# Supplied data:
________________
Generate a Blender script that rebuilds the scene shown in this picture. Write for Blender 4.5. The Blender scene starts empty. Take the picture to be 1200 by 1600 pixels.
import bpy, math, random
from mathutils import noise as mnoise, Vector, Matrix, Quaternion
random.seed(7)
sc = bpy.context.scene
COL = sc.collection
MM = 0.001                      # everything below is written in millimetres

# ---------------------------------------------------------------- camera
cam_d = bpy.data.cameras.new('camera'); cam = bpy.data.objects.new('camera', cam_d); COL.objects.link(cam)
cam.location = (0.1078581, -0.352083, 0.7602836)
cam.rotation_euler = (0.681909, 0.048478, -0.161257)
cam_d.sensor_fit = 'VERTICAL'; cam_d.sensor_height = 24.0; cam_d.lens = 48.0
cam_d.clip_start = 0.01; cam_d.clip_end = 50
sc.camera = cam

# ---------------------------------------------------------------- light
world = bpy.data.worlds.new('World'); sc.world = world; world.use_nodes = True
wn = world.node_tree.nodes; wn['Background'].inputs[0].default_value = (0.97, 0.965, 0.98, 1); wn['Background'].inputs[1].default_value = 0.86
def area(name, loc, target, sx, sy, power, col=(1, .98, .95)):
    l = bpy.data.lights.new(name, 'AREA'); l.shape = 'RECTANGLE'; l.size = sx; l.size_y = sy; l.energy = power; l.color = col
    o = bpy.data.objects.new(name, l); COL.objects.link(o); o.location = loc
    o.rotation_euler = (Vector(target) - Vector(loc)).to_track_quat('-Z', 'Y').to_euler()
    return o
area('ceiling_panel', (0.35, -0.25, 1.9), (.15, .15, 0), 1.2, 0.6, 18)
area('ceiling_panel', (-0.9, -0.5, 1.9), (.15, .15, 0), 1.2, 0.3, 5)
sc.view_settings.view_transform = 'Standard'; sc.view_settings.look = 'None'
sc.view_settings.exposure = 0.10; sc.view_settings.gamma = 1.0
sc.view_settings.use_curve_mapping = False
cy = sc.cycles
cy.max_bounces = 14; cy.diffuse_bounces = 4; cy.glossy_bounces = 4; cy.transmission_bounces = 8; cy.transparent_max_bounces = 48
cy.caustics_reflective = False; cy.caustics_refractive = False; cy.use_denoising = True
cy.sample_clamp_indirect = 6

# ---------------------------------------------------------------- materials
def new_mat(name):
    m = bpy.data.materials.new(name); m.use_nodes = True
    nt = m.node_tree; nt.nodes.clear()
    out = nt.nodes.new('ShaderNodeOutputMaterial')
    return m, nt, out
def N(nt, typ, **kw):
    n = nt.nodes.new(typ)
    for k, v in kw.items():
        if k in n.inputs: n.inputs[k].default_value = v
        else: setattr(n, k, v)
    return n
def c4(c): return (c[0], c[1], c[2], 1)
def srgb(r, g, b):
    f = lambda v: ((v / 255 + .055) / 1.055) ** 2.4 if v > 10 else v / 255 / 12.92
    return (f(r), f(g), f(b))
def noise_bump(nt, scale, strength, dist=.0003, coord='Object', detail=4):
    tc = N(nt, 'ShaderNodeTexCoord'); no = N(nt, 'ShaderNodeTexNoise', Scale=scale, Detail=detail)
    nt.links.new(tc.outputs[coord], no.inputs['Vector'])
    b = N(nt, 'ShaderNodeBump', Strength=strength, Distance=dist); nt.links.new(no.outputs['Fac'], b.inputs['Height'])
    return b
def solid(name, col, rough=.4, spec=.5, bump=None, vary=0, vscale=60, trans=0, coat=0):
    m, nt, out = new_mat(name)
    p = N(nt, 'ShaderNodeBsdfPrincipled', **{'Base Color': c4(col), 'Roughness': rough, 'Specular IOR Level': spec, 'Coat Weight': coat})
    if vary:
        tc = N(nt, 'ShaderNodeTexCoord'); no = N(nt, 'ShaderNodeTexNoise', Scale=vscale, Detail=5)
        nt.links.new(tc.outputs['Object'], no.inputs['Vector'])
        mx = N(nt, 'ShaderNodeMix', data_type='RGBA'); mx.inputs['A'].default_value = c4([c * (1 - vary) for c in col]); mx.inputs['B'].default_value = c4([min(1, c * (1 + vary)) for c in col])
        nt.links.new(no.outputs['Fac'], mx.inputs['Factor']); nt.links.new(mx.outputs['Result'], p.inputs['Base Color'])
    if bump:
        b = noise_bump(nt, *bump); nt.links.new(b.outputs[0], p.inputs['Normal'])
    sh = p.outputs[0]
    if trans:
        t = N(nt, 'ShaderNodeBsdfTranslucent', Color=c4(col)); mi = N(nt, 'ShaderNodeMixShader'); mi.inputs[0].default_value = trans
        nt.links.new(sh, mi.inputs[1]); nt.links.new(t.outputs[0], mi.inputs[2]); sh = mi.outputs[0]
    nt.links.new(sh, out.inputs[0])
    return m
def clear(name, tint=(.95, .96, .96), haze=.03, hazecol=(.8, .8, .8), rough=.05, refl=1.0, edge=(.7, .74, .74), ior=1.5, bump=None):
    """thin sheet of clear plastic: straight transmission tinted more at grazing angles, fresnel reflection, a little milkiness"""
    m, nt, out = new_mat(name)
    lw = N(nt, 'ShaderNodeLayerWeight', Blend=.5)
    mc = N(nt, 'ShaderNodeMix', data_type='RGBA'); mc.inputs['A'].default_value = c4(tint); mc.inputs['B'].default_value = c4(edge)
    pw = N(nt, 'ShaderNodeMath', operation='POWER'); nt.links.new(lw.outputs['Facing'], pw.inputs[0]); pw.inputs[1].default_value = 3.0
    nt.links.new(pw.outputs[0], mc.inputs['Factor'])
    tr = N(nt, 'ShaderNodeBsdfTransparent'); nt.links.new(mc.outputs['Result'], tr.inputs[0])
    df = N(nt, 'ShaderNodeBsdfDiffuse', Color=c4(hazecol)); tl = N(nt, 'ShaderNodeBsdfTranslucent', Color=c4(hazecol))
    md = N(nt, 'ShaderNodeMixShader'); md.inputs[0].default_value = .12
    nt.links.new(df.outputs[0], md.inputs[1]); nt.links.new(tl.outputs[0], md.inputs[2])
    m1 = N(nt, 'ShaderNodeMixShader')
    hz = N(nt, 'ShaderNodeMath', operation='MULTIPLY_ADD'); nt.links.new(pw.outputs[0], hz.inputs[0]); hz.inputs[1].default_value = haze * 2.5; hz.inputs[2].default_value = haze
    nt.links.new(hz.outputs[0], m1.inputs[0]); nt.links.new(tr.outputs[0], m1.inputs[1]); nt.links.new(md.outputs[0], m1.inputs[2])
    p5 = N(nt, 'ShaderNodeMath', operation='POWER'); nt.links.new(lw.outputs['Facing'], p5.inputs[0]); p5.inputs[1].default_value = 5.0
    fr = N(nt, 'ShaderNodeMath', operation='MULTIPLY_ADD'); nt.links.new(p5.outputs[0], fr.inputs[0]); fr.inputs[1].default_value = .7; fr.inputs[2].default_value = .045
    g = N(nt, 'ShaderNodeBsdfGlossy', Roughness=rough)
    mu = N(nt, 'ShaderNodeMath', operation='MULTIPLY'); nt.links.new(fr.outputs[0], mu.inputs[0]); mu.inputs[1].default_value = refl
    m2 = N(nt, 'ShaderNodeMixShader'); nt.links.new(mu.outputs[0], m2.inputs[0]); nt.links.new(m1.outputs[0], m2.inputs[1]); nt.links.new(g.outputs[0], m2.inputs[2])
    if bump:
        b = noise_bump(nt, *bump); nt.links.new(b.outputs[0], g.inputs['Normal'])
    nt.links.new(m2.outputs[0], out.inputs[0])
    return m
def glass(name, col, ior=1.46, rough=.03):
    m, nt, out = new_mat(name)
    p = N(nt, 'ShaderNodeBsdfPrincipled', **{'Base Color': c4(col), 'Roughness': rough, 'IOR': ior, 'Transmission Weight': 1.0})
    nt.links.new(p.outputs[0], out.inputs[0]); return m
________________
# What you will do:
Output exactly the leading lines of the data, up to and including the line marked by "sc.camera = cam".

# Answer to this problem:
Generate a Blender script that rebuilds the scene shown in this picture. Write for Blender 4.5. The Blender scene starts empty. Take the picture to be 1200 by 1600 pixels.
import bpy, math, random
from mathutils import noise as mnoise, Vector, Matrix, Quaternion
random.seed(7)
sc = bpy.context.scene
COL = sc.collection
MM = 0.001                      # everything below is written in millimetres

# ---------------------------------------------------------------- camera
cam_d = bpy.data.cameras.new('camera'); cam = bpy.data.objects.new('camera', cam_d); COL.objects.link(cam)
cam.location = (0.1078581, -0.352083, 0.7602836)
cam.rotation_euler = (0.681909, 0.048478, -0.161257)
cam_d.sensor_fit = 'VERTICAL'; cam_d.sensor_height = 24.0; cam_d.lens = 48.0
cam_d.clip_start = 0.01; cam_d.clip_end = 50
sc.camera = cam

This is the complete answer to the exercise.